For the listing below, give the number of lines in which "follow" occurs. Add nothing.
--- Start ---
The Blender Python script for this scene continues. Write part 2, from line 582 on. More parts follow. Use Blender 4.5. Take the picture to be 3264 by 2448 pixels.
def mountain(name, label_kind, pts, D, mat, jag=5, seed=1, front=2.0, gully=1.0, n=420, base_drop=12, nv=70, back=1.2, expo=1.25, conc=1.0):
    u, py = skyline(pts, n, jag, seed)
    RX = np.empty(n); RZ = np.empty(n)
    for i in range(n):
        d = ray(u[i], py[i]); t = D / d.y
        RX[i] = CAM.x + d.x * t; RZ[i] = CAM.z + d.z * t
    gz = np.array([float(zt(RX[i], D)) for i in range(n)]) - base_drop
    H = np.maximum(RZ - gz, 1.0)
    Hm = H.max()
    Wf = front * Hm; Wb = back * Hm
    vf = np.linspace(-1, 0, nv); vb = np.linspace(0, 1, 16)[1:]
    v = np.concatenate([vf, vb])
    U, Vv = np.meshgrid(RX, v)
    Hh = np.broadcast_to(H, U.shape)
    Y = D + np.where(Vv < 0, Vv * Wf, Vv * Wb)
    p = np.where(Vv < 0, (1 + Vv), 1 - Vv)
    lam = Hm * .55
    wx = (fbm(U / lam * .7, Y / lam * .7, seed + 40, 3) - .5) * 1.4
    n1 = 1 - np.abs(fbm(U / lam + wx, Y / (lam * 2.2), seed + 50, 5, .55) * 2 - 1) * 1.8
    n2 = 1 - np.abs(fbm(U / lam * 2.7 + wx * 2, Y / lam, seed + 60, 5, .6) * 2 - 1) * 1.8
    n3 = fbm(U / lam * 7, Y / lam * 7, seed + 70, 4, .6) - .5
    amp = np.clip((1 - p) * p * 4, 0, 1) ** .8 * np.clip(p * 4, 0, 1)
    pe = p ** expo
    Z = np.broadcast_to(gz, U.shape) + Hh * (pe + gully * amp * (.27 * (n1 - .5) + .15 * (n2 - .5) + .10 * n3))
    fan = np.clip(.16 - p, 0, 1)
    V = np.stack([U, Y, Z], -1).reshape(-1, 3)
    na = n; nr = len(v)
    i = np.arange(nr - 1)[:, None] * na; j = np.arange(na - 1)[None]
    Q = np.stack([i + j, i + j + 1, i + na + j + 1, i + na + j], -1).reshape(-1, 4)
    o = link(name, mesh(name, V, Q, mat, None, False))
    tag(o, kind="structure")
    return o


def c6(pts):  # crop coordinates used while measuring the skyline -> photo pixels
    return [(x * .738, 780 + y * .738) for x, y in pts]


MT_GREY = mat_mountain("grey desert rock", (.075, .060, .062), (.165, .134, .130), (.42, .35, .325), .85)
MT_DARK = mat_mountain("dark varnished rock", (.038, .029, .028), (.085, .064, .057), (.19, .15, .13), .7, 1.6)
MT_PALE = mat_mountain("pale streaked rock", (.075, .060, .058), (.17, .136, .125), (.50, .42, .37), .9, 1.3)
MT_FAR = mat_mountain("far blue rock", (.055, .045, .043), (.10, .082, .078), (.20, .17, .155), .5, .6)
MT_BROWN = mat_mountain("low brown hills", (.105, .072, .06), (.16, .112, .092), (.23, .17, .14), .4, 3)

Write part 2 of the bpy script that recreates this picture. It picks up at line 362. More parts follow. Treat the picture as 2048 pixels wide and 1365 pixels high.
--- End ---
## ANSWER TO THIS EXERCISE
2